RECORDS PROVIDED ::
+++
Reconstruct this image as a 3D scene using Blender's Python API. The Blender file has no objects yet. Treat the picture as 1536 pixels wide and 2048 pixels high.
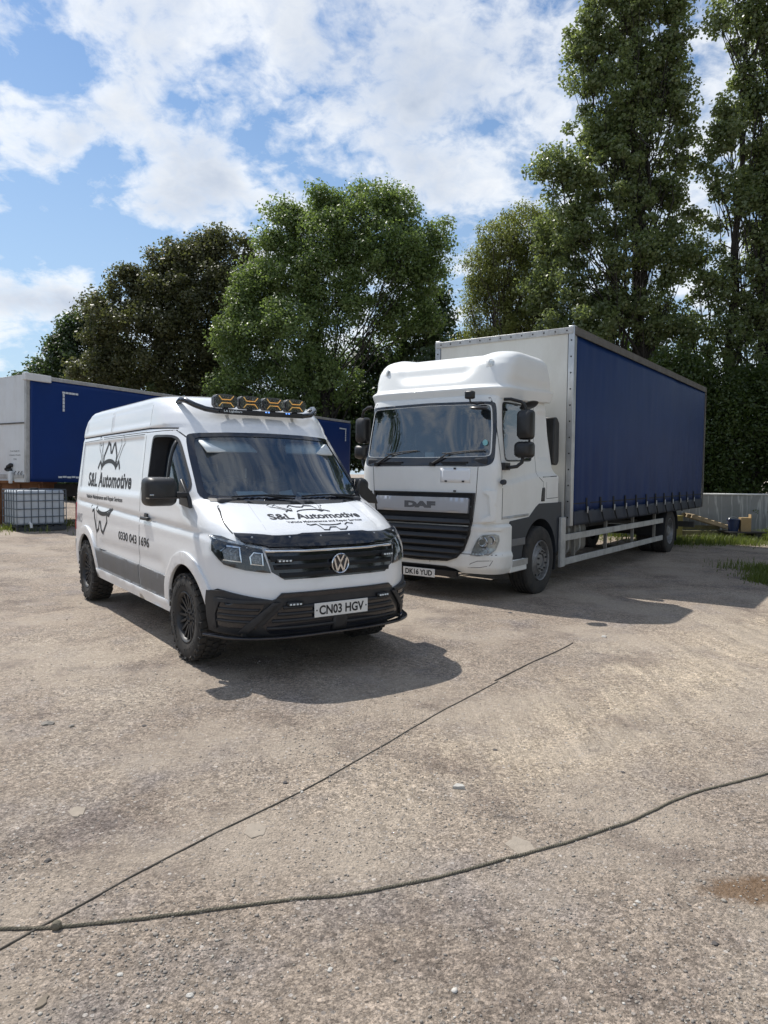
import bpy, bmesh, math, random
import numpy as np
from mathutils import Vector, Matrix, geometry
from mathutils.bvhtree import BVHTree

sc = bpy.context.scene
COL = sc.collection
R = math.radians
PI = math.pi

# ------------------------------------------------------------------ camera
cam_d = bpy.data.cameras.new('camera')
cam = bpy.data.objects.new('camera', cam_d)
COL.objects.link(cam)
cam_d.sensor_fit = 'VERTICAL'
cam_d.sensor_height = 36.0
cam_d.lens = 36.0 * 1414.87 / 2048.0
cam_d.clip_start = 0.05
cam_d.clip_end = 3000
cam.matrix_world = (Matrix.Translation((0, 0, 1.739)) @ Matrix.Rotation(PI / 2 - 0.0535, 4, 'X')
                    @ Matrix.Rotation(0.0091, 4, 'Z'))
sc.camera = cam

# ------------------------------------------------------------------ light
SUN_EL = R(56.5)
SUN_DIR = Vector((-0.735, 0.678, 0)).normalized() * math.cos(SUN_EL) + Vector((0, 0, math.sin(SUN_EL)))   # towards the sun
sun_d = bpy.data.lights.new('sun', 'SUN')
sun_d.energy = 3.95
sun_d.angle = R(0.53)
sun_d.color = (1.0, 0.955, 0.89)
sun = bpy.data.objects.new('sun', sun_d)
COL.objects.link(sun)
sun.rotation_euler = SUN_DIR.to_track_quat('Z', 'Y').to_euler()
sun.location = (-20, 20, 40)

sc.view_settings.view_transform = 'Standard'
sc.view_settings.look = 'None'
sc.view_settings.exposure = 0.27
sc.view_settings.gamma = 1.0
sc.view_settings.use_curve_mapping = False


def nd(nt, t, **kw):
    n = nt.nodes.new(t)
    for k, v in kw.items():
        if k.startswith('i_'):
            n.inputs[k[2:].replace('_', ' ')].default_value = v
        else:
            setattr(n, k, v)
    return n


def mth(nt, op, a, b=None, c=None, clamp=False):
    n = nt.nodes.new('ShaderNodeMath')
    n.operation = op
    n.use_clamp = clamp
    for i, v in enumerate((a, b, c)):
        if v is None:
            continue
        if isinstance(v, (int, float)):
            n.inputs[i].default_value = v
        else:
            nt.links.new(v, n.inputs[i])
    return n.outputs[0]


def mixc(nt, fac, a, b, mode='MIX'):
    n = nt.nodes.new('ShaderNodeMix')
    n.data_type = 'RGBA'
    n.blend_type = mode
    for sock, v in ((n.inputs[0], fac), (n.inputs[6], a), (n.inputs[7], b)):
        if isinstance(v, (int, float)):
            sock.default_value = v
        elif isinstance(v, (tuple, list)):
            sock.default_value = tuple(v) + ((1,) if len(v) == 3 else ())
        else:
            nt.links.new(v, sock)
    return n.outputs[2]


def ramp(nt, fac, stops):
    n = nt.nodes.new('ShaderNodeValToRGB')
    while len(n.color_ramp.elements) < len(stops):
        n.color_ramp.elements.new(0.5)
    for e, (p, c) in zip(n.color_ramp.elements, stops):
        e.position = p
        e.color = (c, c, c, 1) if isinstance(c, (int, float)) else tuple(c) + (1,)
    nt.links.new(fac, n.inputs[0])
    return n.outputs[0]


# ---- sky: physical daylight with a broken cloud layer about 1 km up
world = bpy.data.worlds.new('World')
sc.world = world
world.use_nodes = True
wt = world.node_tree
wt.nodes.clear()
w_out = nd(wt, 'ShaderNodeOutputWorld')
w_bg = nd(wt, 'ShaderNodeBackground')
w_bg.inputs['Strength'].default_value = 0.10
sky = nd(wt, 'ShaderNodeTexSky')
sky.sky_type = 'NISHITA'
sky.sun_disc = False
sky.sun_elevation = SUN_EL
sky.sun_rotation = math.atan2(SUN_DIR.x, SUN_DIR.y)
sky.altitude = 50
sky.air_density = 1.25
sky.dust_density = 0.6
sky.ozone_density = 2.2
geo = nd(wt, 'ShaderNodeTexCoord')
sep = nd(wt, 'ShaderNodeSeparateXYZ')
wt.links.new(geo.outputs['Generated'], sep.inputs[0])
zz = mth(wt, 'ADD', mth(wt, 'MAXIMUM', sep.outputs[2], 0.0), 0.40)
cx = mth(wt, 'DIVIDE', sep.outputs[0], zz)
cy = mth(wt, 'DIVIDE', sep.outputs[1], zz)
cmb = nd(wt, 'ShaderNodeCombineXYZ')
wt.links.new(cx, cmb.inputs[0])
wt.links.new(cy, cmb.inputs[1])
CL = cmb.outputs[0]


def wnoise(scale, detail, rough, off=(0, 0, 0), dist=0.0):
    mp = nd(wt, 'ShaderNodeMapping')
    mp.inputs['Location'].default_value = off
    wt.links.new(CL, mp.inputs[0])
    n = nd(wt, 'ShaderNodeTexNoise')
    n.inputs['Scale'].default_value = scale
    n.inputs['Detail'].default_value = detail
    n.inputs['Roughness'].default_value = rough
    n.inputs['Distortion'].default_value = dist
    wt.links.new(mp.outputs[0], n.inputs[0])
    return n.outputs[0]


BANKS = [(-0.03, .97, .13, .13, 0.3, .15), (0.11, 1.03, .09, .12, 0.2, .09), (-0.30, .90, .08, .09, 0, .10),
         (-0.50, 1.10, .045, .15, 1.05, .10), (-0.29, 1.17, .08, .10, .2, .15), (-0.38, 1.23, .07, .07, .2, .10), (-0.68, 1.45, .16, .07, .5, .12),
         (0.08, 1.19, .08, .09, 0, .09), (-0.20, .94, .035, .06, 0, -.15), (-0.43, 1.125, .035, .03, 0, -.14),
         (-0.60, 1.25, .10, .08, .6, -.22), (0.135, 1.10, .05, .05, 0, -.08), (-0.18, 1.12, .035, .07, 0, -.12),
         (-0.43, .93, .06, .06, 0, -.10), (-0.50, 1.36, .14, .06, .5, -.10)]
bank = None
sc_ = nd(wt, 'ShaderNodeSeparateXYZ')
wn = nd(wt, 'ShaderNodeTexNoise')
wn.inputs['Scale'].default_value = 7.0
wn.inputs['Detail'].default_value = 4
wt.links.new(CL, wn.inputs[0])
wadd = nd(wt, 'ShaderNodeVectorMath', operation='MULTIPLY_ADD')
wt.links.new(wn.outputs['Color'], wadd.inputs[0])
wadd.inputs[1].default_value = (0.15, 0.15, 0)
wt.links.new(CL, wadd.inputs[2])
wsub = nd(wt, 'ShaderNodeVectorMath', operation='SUBTRACT')
wt.links.new(wadd.outputs[0], wsub.inputs[0])
wsub.inputs[1].default_value = (0.075, 0.075, 0)
wt.links.new(wsub.outputs[0], sc_.inputs[0])
for bx_, by_, sx_, sy_, ro_, we_ in BANKS:
    dx = mth(wt, 'SUBTRACT', sc_.outputs[0], bx_)
    dy = mth(wt, 'SUBTRACT', sc_.outputs[1], by_)
    c_, s_ = math.cos(ro_), math.sin(ro_)
    u = mth(wt, 'ADD', mth(wt, 'MULTIPLY', dx, c_ / sx_), mth(wt, 'MULTIPLY', dy, s_ / sx_))
    v = mth(wt, 'ADD', mth(wt, 'MULTIPLY', dx, -s_ / sy_), mth(wt, 'MULTIPLY', dy, c_ / sy_))
    r2 = mth(wt, 'ADD', mth(wt, 'MULTIPLY', u, u), mth(wt, 'MULTIPLY', v, v))
    g = mth(wt, 'MULTIPLY', mth(wt, 'EXPONENT', mth(wt, 'MULTIPLY', r2, -0.8)), we_)
    bank = g if bank is None else mth(wt, 'ADD', bank, g)
n_big = wnoise(3.0, 3.0, 0.5, (3.1, 1.7, 0))
n_mid = wnoise(7.6, 11.0, 0.60, (0.4, 7.7, 0), 0.25)
n_fine = wnoise(26.0, 7.0, 0.6, (5.4, 2.1, 0), 0.4)
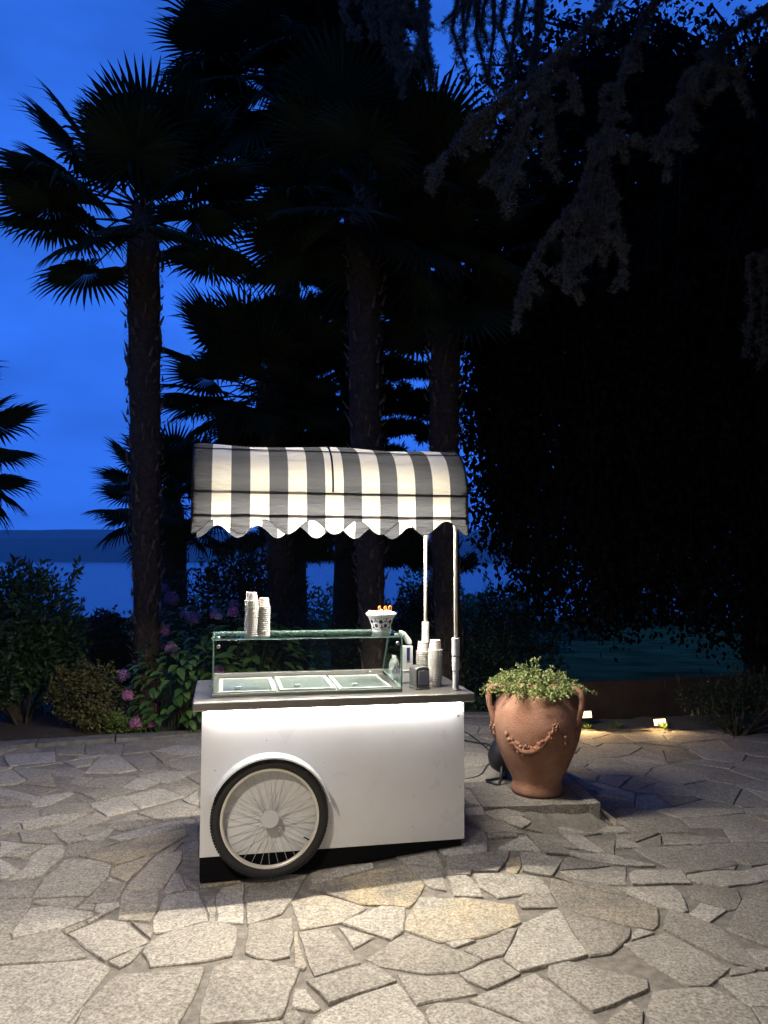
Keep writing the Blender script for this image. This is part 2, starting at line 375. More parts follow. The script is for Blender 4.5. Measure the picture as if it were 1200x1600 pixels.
# outlines of the paving stones that can be made out, one list per view: (origin x, origin y, scale, stones)
A = [[(0,75),(40,65),(250,25),(180,160),(0,165),(-80,165),(-80,80)],[(0,168),(185,168),(165,225),(60,360),(0,378),(-90,385),(-90,168)],[(270,45),(380,-65),(520,-65),(650,-30),(630,30),(560,100),(450,215),(280,210),(225,170),(190,150)],
[(590,62),(740,75),(680,182),(490,185)],[(640,22),(690,-30),(915,-100),(745,65)],[(630,32),(720,68),(630,62)],[(740,108),(830,5),(920,-85),(1065,-110),(1060,-60),(1020,0),(955,98)],
[(1010,20),(1050,25),(1088,105),(955,140)],[(725,118),(935,110),(915,225),(870,295),(700,280)],[(975,150),(1090,120),(1160,130),(1215,290),(930,362),(905,355),(908,290)],
[(490,192),(550,198),(545,228),(455,222)],[(565,200),(690,190),(690,212),(610,252),(548,232)],[(175,230),(300,215),(575,252),(330,345),(85,395),(68,345)],
[(370,345),(480,305),(515,315),(390,365)],[(505,298),(590,258),(605,265),(515,312)],[(0,380),(65,378),(78,398),(0,425),(-60,440),(-60,385)],[(0,432),(350,345),(400,380),(540,490),(400,525),(0,550),(-120,550),(-120,460)],
[(405,370),(635,262),(720,285),(865,410),(615,525)],[(770,300),(895,330),(880,400)],[(645,530),(800,455),(840,450),(770,530),(705,565)],
[(850,455),(910,375),(1230,305),(1320,312),(1400,350),(1375,420),(1380,490),(1230,520),(905,583),(890,558),(755,572)],[(0,558),(540,520),(638,572),(300,1010),(-100,1010),(-100,560)],
[(700,612),(1180,570),(1205,600),(1150,690),(1085,890),(1050,1000),(400,1000),(520,780)]]
B = [[(25,0),(112,0),(115,100),(160,138),(45,75)],[(220,150),(250,105),(375,75),(370,305),(225,300)],[(390,65),(620,25),(745,30),(600,250),(400,315),(398,200)],[(140,150),(210,150),(215,295),(180,290)],
[(410,320),(520,295),(660,282),(655,400),(645,500),(520,520),(450,500),(395,478)],[(660,185),(800,138),(870,148),(1090,215),(940,300),(715,342)],[(700,360),(870,335),(1055,535),(790,615),(745,480)],
[(935,335),(1145,388),(1020,452)],[(945,305),(1190,215),(1320,225),(1305,355),(1240,402)],[(755,650),(1115,545),(1180,590),(1270,650),(885,775)],
[(205,560),(320,530),(715,538),(600,850),(560,865),(120,905),(120,860)],[(680,705),(740,698),(818,800),(790,820),(665,795)],[(610,850),(680,815),(730,870),(690,905),(620,890)],
[(300,905),(570,875),(620,905),(600,960),(330,980)],[(790,880),(830,840),(1050,735),(1280,660),(1450,890),(1480,960),(780,1000)]]
C = [[(260,340),(380,128),(560,155),(780,165),(895,165),(945,305),(720,385),(480,415)],[(525,35),(670,30),(690,80),(800,158),(570,145)],[(680,20),(800,15),(1060,35),(1128,130),(820,155),(690,75)],
[(530,0),(655,2),(652,32),(535,30)],[(930,180),(980,142),(1125,138),(1160,215),(965,218)],[(520,425),(600,402),(680,410),(570,447)],[(625,460),(880,340),(935,345),(855,485),(745,515)],
[(0,465),(110,410),(310,378),(730,515),(590,590),(400,595),(100,550)],[(230,605),(600,628),(690,715),(345,780)],[(575,610),(810,518),(945,605),(755,688)]]
D = [[(15,35),(60,50),(250,95),(370,125),(585,205),(590,300),(560,320),(380,285),(40,190),(5,120)],[(80,225),(435,325),(430,370),(330,450),(215,465),(130,330)],[(0,530),(215,480),(340,450),(400,420),(500,490),(520,600),(630,625),(500,670),(265,820),(120,690),(0,610)],
[(400,410),(640,350),(740,400),(985,535),(870,630),(720,632),(560,510),(440,440)],[(660,222),(790,255),(930,315),(1050,420),(1175,545),(1000,505),(900,455),(630,325)],[(370,95),(710,85),(720,125),(800,180),(730,230),(580,190)],
[(760,110),(860,80),(1030,100),(1045,160),(1020,205),(980,215),(870,175),(790,150)],[(775,230),(830,178),(970,218),(880,280),(850,280)],[(1060,95),(1220,75),(1330,90),(1330,420),(1090,435),(925,310),(1040,205)],
[(60,0),(330,-20),(415,-20),(412,75),(320,72),(140,45)],[(440,20),(470,0),(720,0),(770,70),(460,75)],[(745,25),(900,0),(1060,0),(1160,60),(960,88),(830,70)],
[(530,665),(870,640),(1090,750),(1150,850),(1160,900),(500,900),(540,780),(525,720)],[(925,600),(1210,560),(1320,570),(1320,740),(1210,750),(1100,745)],[(315,830),(440,720),(510,780),(500,860),(420,900),(330,900)],
[(440,360),(490,322),(570,345),(450,385)],[(1100,760),(1220,765),(1320,770),(1320,900),(1180,900)],[(1000,545),(1060,522),(1130,545),(1100,575),(1000,580)],[(1075,440),(1230,440),(1230,530),(1180,540)]]
Q = [[(0,455),(490,410),(420,480),(410,570),(110,550),(0,545)],[(430,490),(515,450),(520,520),(490,590),(425,580)],[(530,450),(520,420),(660,430),(820,475),(750,585),(640,590),(530,555)],[(825,480),(860,460),(1060,500),(1160,515),(1160,645),(1080,650),(810,595)],
[(340,385),(500,320),(560,300),(650,390),(660,425),(500,410)],[(570,290),(640,300),(840,390),(870,440),(690,425),(660,390)],[(140,160),(260,150),(350,185),(510,185),(560,285),(290,280),(120,220)],[(290,290),(500,290),(490,310),(295,325)],
[(520,170),(720,165),(820,180),(1000,215),(790,270),(780,305),(620,275)],[(130,110),(240,95),(255,150),(130,155)],[(260,130),(430,100),(580,105),(470,160),(350,180)],[(830,300),(980,310),(1130,420),(1080,425),(950,395)],[(600,285),(700,290),(820,320),(950,395),(860,390)],[(1000,320),(1200,345),(1200,440),(1140,425)]]
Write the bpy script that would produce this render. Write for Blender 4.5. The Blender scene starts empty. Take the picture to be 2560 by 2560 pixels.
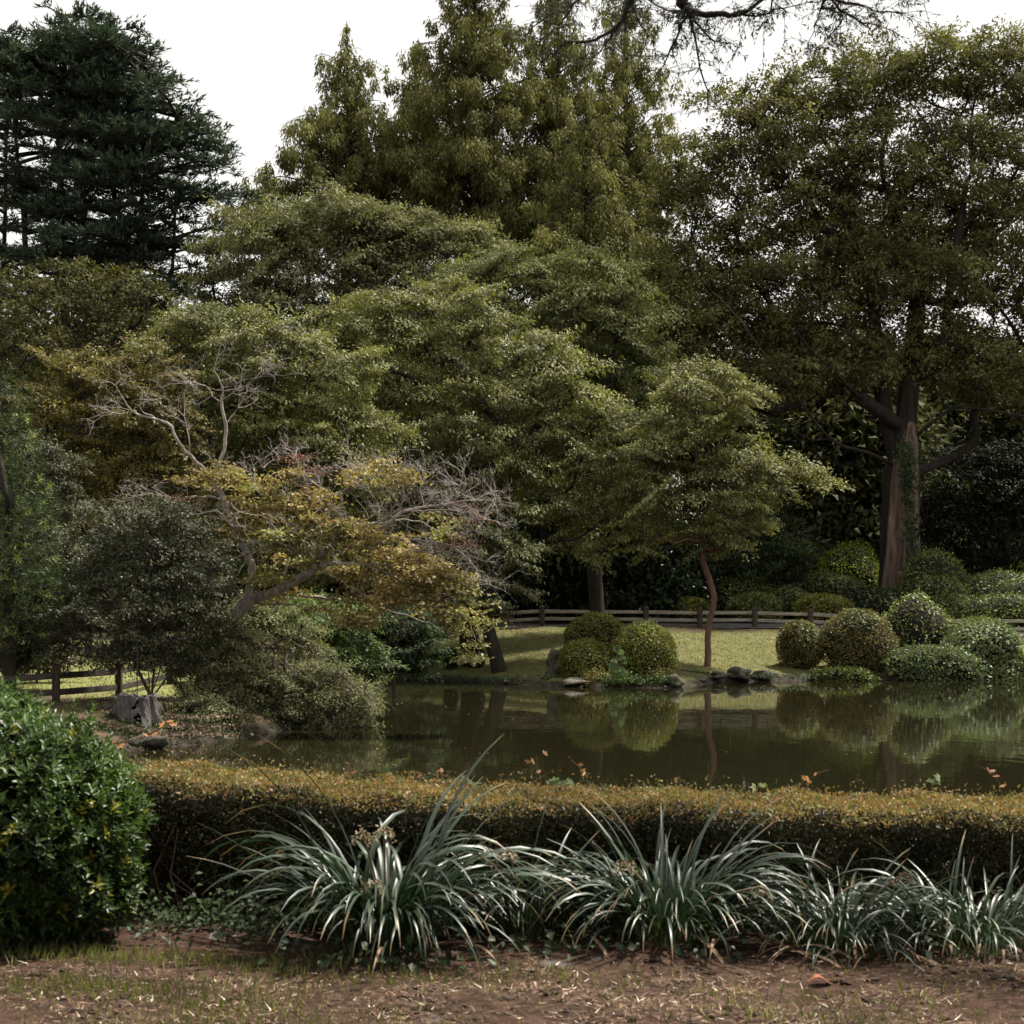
import bpy, math, random
import numpy as np
from mathutils import Vector, Matrix, noise

# ------------------------------------------------------------------ camera, sky, sun
F, YH, HC = 3733.33, 1510.0, 2.1          # focal length and horizon of the 2560 px photograph, eye height
sc = bpy.context.scene
col = sc.collection
cam_d = bpy.data.cameras.new('camera')
cam = bpy.data.objects.new('camera', cam_d)
col.objects.link(cam)
cam.location = (0, 0, HC)
cam.rotation_euler = (math.radians(90), 0, 0)
cam_d.sensor_fit = 'HORIZONTAL'
cam_d.sensor_width = 24.0
cam_d.lens = 35.0
cam_d.shift_y = (YH - 1280) / 2560
cam_d.clip_end = 3000
cam_d.dof.use_dof = True
cam_d.dof.focus_distance = 42
cam_d.dof.aperture_fstop = 3.5
sc.camera = cam

SUN_EL, SUN_AZ = 64.0, 62.0               # azimuth clockwise from +Y (straight ahead)
world = bpy.data.worlds.new('World')
sc.world = world
world.use_nodes = True
wn, wl = world.node_tree.nodes, world.node_tree.links
wn.clear()
wo = wn.new('ShaderNodeOutputWorld')
bg = wn.new('ShaderNodeBackground')
sky = wn.new('ShaderNodeTexSky')
sky.sky_type = 'NISHITA'
sky.sun_disc = False
sky.sun_elevation = math.radians(SUN_EL)
sky.sun_rotation = math.radians(SUN_AZ)
sky.dust_density = 5.0
mixw = wn.new('ShaderNodeMix')
mixw.data_type = 'RGBA'
mixw.inputs['Factor'].default_value = 0.86
mixw.inputs['B'].default_value = (10.9, 10.6, 10.1, 1)     # even white overcast veil
wl.new(sky.outputs['Color'], mixw.inputs['A'])
wl.new(mixw.outputs['Result'], bg.inputs['Color'])
bg.inputs['Strength'].default_value = 0.056
wl.new(bg.outputs['Background'], wo.inputs['Surface'])

sun_d = bpy.data.lights.new('sun', 'SUN')
sun_d.energy = 4.6
sun_d.angle = math.radians(3)
sun_d.color = (1.0, 0.94, 0.84)
sun = bpy.data.objects.new('sun', sun_d)
col.objects.link(sun)
sdir = Vector((math.sin(math.radians(SUN_AZ)) * math.cos(math.radians(SUN_EL)),
               math.cos(math.radians(SUN_AZ)) * math.cos(math.radians(SUN_EL)), math.sin(math.radians(SUN_EL))))
sun.rotation_euler = sdir.to_track_quat('Z', 'Y').to_euler()

sc.view_settings.view_transform = 'Standard'
sc.view_settings.look = 'None'
sc.view_settings.gamma = 1
sc.view_settings.exposure = 1.0
sc.view_settings.use_curve_mapping = False
sc.cycles.max_bounces = 6
sc.cycles.diffuse_bounces = 2
sc.cycles.glossy_bounces = 2
sc.cycles.transmission_bounces = 3
sc.cycles.sample_clamp_indirect = 4

rng = np.random.default_rng(7)
random.seed(7)


def W(px, py, d):
    return np.array([(px - 1280) / F * d, d, HC + (YH - py) / F * d])


def S(d):
    return F / d


def norm(a):
    return a / np.maximum(np.linalg.norm(a, axis=-1, keepdims=True), 1e-9)


# ------------------------------------------------------------------ helpers: tags and meshes
def tag(o, label=None, cat=None, group=None, kind=None):
    if label: o['label'] = label
    if cat: o['category'] = cat
    if group: o['group'] = group
    if kind: o['kind'] = kind
    return o


def empty(name, loc, label, cat, group=None):
    o = bpy.data.objects.new(name, None)
    o.empty_display_size = 0.2
    o.location = [float(v) for v in loc]
    col.objects.link(o)
    return tag(o, label, cat, group)


def link(name, me, mat=None, parent=None, loc=None):
    o = bpy.data.objects.new(name, me)
    col.objects.link(o)
    if mat and not me.materials: me.materials.append(mat)
    if parent: o.parent = parent
    if loc is not None: o.location = [float(v) for v in loc]
    return o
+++
OBJECTIVE :: Repeat exactly the part that opens with the line containing "Write the bpy" and closes with the line containing "from mathutils import Vector, Matrix, noise". Include both end lines, and drop the pictures.

THE OUTPUT ::
Write the bpy script that would produce this render. Write for Blender 4.5. The Blender scene starts empty. Take the picture to be 2560 by 2560 pixels.
import bpy, math, random
import numpy as np
from mathutils import Vector, Matrix, noise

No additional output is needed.